MATERIAL:
★ ★ ★

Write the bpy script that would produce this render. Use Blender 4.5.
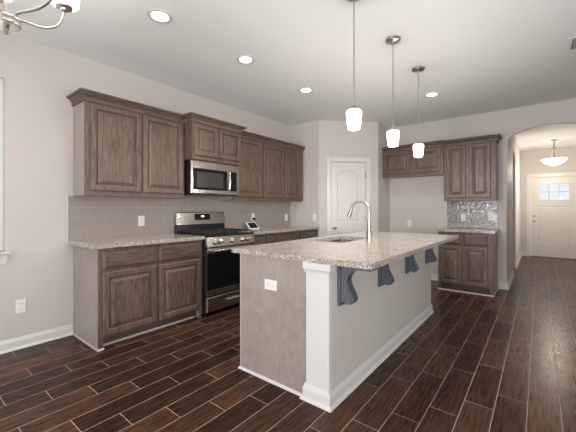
import bpy, bmesh, math, random
from mathutils import Vector, Matrix
random.seed(4)
PI = math.pi
for o in list(bpy.data.objects):
    bpy.data.objects.remove(o)
SC = bpy.context.scene
C = SC.collection

# ---------------------------------------------------------------- camera
F, HY, TH = 317.08, 208.85, 0.671
cam_d = bpy.data.cameras.new('camera')
cam = bpy.data.objects.new('camera', cam_d); C.objects.link(cam)
cam.location = (3.599, -1.129, 1.231)
cam.rotation_euler = (PI/2, 0, TH)
cam_d.sensor_width = 36; cam_d.lens = F*36/576
cam_d.shift_y = -(216-HY)/576
cam_d.clip_start = 0.05
SC.camera = cam
SC.view_settings.view_transform = 'Standard'
SC.view_settings.look = 'None'
SC.view_settings.gamma = 1
SC.view_settings.use_curve_mapping = False
SC.view_settings.exposure = 0.42

# ---------------------------------------------------------------- sky, daylight and added fill lights
W = bpy.data.worlds.new('world'); SC.world = W; W.use_nodes = True
bg = W.node_tree.nodes['Background']
bg.inputs[0].default_value = (0.90, 0.95, 1.0, 1); bg.inputs[1].default_value = 0.75

def area(name, loc, rot, sx, sy, power, col=(1, 1, 1), spread=PI):
    l = bpy.data.lights.new(name, 'AREA'); l.shape = 'RECTANGLE'; l.size = sx; l.size_y = sy
    l.energy = power; l.color = col; l.spread = spread
    o = bpy.data.objects.new(name, l); C.objects.link(o); o.location = loc; o.rotation_euler = rot
    return o
DAY = (0.96, 0.975, 1.0)
YR = -4.6          # rear wall of the room, behind the camera
XR = 7.4           # right wall
area('daylight_patio', (2.2, YR-0.45, 0.85), (PI/2+0.42, 0, 0), 2.6, 2.1, 158, DAY)
area('daylight_rear', (5.4, YR-0.40, 1.25), (PI/2+0.40, 0, 0), 1.9, 1.5, 120, DAY)
area('daylight_left', (-0.3, -1.0, 1.6), (0, -PI/2, 0), 1.4, 0.9, 16, DAY)
area('fill_right', (XR+0.40, -0.9, 1.1), (0, PI/2+0.50, 0), 1.5, 2.6, 190, DAY)  # added light at an unseen window, lifts the ceiling and knee wall
area('daylight_foyer', (4.98, 7.9, 1.5), (0, PI/2, 0), 1.6, 1.0, 26, DAY)
area('fill_side_room', (1.5, 7.2, 1.6), (0, -PI/2, 0), 1.2, 1.2, 16, DAY)  # unseen lamp added to brighten the side room, which has no window

# ---------------------------------------------------------------- materials
def nodes(name):
    m = bpy.data.materials.new(name); m.use_nodes = True
    nt = m.node_tree
    return m, nt, nt.nodes['Principled BSDF']
def flat(name, col, rough=0.5, metal=0.0, emit=0, spec=0.5, ecol=None, bump=0, bscale=80):
    m, nt, b = nodes(name)
    b.inputs['Base Color'].default_value = (*col, 1); b.inputs['Roughness'].default_value = rough
    b.inputs['Metallic'].default_value = metal; b.inputs['Specular IOR Level'].default_value = spec
    if emit:
        b.inputs['Emission Color'].default_value = (*(ecol or col), 1); b.inputs['Emission Strength'].default_value = emit
    if bump:
        tc = nt.nodes.new('ShaderNodeTexCoord'); n = nt.nodes.new('ShaderNodeTexNoise'); n.inputs['Scale'].default_value = bscale
        bp = nt.nodes.new('ShaderNodeBump'); bp.inputs['Strength'].default_value = bump; bp.inputs['Distance'].default_value = 0.004
        nt.links.new(tc.outputs['Object'], n.inputs['Vector']); nt.links.new(n.outputs['Fac'], bp.inputs['Height'])
        nt.links.new(bp.outputs['Normal'], b.inputs['Normal'])
    return m
class NB:                                       # tiny node builder
    def __init__(s, nt): s.nt = nt
    def n(s, t, **k):
        x = s.nt.nodes.new(t)
        for a, v in k.items(): setattr(x, a, v)
        return x
    def l(s, a, b): s.nt.links.new(a, b)
    def math(s, op, a, b=None):
        x = s.n('ShaderNodeMath', operation=op)
        for i, v in enumerate((a, b)):
            if v is None: continue
            if isinstance(v, (int, float)): x.inputs[i].default_value = v
            else: s.l(v, x.inputs[i])
        return x.outputs[0]
    def ramp(s, fac, stops, interp='LINEAR'):
        x = s.n('ShaderNodeValToRGB'); x.color_ramp.interpolation = interp
        e = x.color_ramp.elements
        while len(e) < len(stops): e.new(0.5)
        for i, (p, c) in enumerate(stops): e[i].position = p; e[i].color = (*c, 1)
        s.l(fac, x.inputs[0]); return x.outputs[0]
    def mix(s, fac, a, b, mode='MIX'):
        x = s.n('ShaderNodeMix', data_type='RGBA', blend_type=mode)
        for i, v in ((0, fac), (6, a), (7, b)):
            if isinstance(v, (int, float)): x.inputs[i].default_value = v
            elif isinstance(v, tuple): x.inputs[i].default_value = (*v, 1)
            else: s.l(v, x.inputs[i])
        return x.outputs[2]
def wood(name, dark, light, axis='z', rough=0.42, mottled=False):
    m, nt, b = nodes(name); N = NB(nt)
    tc = N.n('ShaderNodeTexCoord'); mp = N.n('ShaderNodeMapping')
    s = {'z': (1, 1, 0.10), 'x': (0.10, 1, 1), 'y': (1, 0.10, 1)}[axis]
    if mottled: s = (1, 1, 0.55)
    mp.inputs['Scale'].default_value = s
    N.l(tc.outputs['Object'], mp.inputs[0])
    n1 = N.n('ShaderNodeTexNoise'); n1.inputs['Scale'].default_value = 26 if mottled else 85; n1.inputs['Detail'].default_value = 6
    n1.inputs['Distortion'].default_value = 0.25
    N.l(mp.outputs[0], n1.inputs['Vector'])
    n2 = N.n('ShaderNodeTexNoise'); n2.inputs['Scale'].default_value = 5; n2.inputs['Detail'].default_value = 3
    N.l(mp.outputs[0], n2.inputs['Vector'])
    f = N.math('ADD', N.math('MULTIPLY', n1.outputs['Fac'], 0.65), N.math('MULTIPLY', n2.outputs['Fac'], 0.35))
    c = N.ramp(f, [(0.36, dark), (0.64, light)])
    N.l(c, b.inputs['Base Color']); b.inputs['Roughness'].default_value = rough
    bp = N.n('ShaderNodeBump'); bp.inputs['Strength'].default_value = 0.12; bp.inputs['Distance'].default_value = 0.002
    N.l(n1.outputs['Fac'], bp.inputs['Height']); N.l(bp.outputs[0], b.inputs['Normal'])
    return m
CAB_D, CAB_L = (0.062, 0.040, 0.029), (0.185, 0.128, 0.096)
M_cab = wood('stained_oak', CAB_D, CAB_L)
M_cabh = wood('stained_oak_horizontal', CAB_D, CAB_L, 'x')
M_panel = wood('daylit_oak_panel', (0.29, 0.243, 0.212), (0.365, 0.312, 0.274), mottled=True, rough=0.38)  # same wood as the fronts, coloured paler for window light on the sides
M_corbel = wood('slate_blue_painted_wood', (0.038, 0.044, 0.060), (0.125, 0.134, 0.156), rough=0.45)
M_wall = flat('wall_paint', (0.570, 0.530, 0.492), 0.55, bump=0.05, spec=0.3)
M_ceil = flat('ceiling_paint', (0.86, 0.86, 0.85), 0.8, bump=0.08, bscale=60, spec=0.2)
M_trim = flat('white_trim_paint', (0.67, 0.65, 0.62), 0.32)
M_door = flat('door_paint', (0.67, 0.635, 0.60), 0.35)
M_post = flat('post_paint', (0.66, 0.655, 0.64), 0.4)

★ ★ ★

Reproduce the data above word for word from its first line through the line that holds "bg.inputs[0].default_value = (0.90, 0.95, 1.0, 1);", both ends included; skip pictures.

Write the bpy script that would produce this render. Use Blender 4.5.
import bpy, bmesh, math, random
from mathutils import Vector, Matrix
random.seed(4)
PI = math.pi
for o in list(bpy.data.objects):
    bpy.data.objects.remove(o)
SC = bpy.context.scene
C = SC.collection

# ---------------------------------------------------------------- camera
F, HY, TH = 317.08, 208.85, 0.671
cam_d = bpy.data.cameras.new('camera')
cam = bpy.data.objects.new('camera', cam_d); C.objects.link(cam)
cam.location = (3.599, -1.129, 1.231)
cam.rotation_euler = (PI/2, 0, TH)
cam_d.sensor_width = 36; cam_d.lens = F*36/576
cam_d.shift_y = -(216-HY)/576
cam_d.clip_start = 0.05
SC.camera = cam
SC.view_settings.view_transform = 'Standard'
SC.view_settings.look = 'None'
SC.view_settings.gamma = 1
SC.view_settings.use_curve_mapping = False
SC.view_settings.exposure = 0.42

# ---------------------------------------------------------------- sky, daylight and added fill lights
W = bpy.data.worlds.new('world'); SC.world = W; W.use_nodes = True
bg = W.node_tree.nodes['Background']
bg.inputs[0].default_value = (0.90, 0.95, 1.0, 1); bg.inputs[1].default_value = 0.75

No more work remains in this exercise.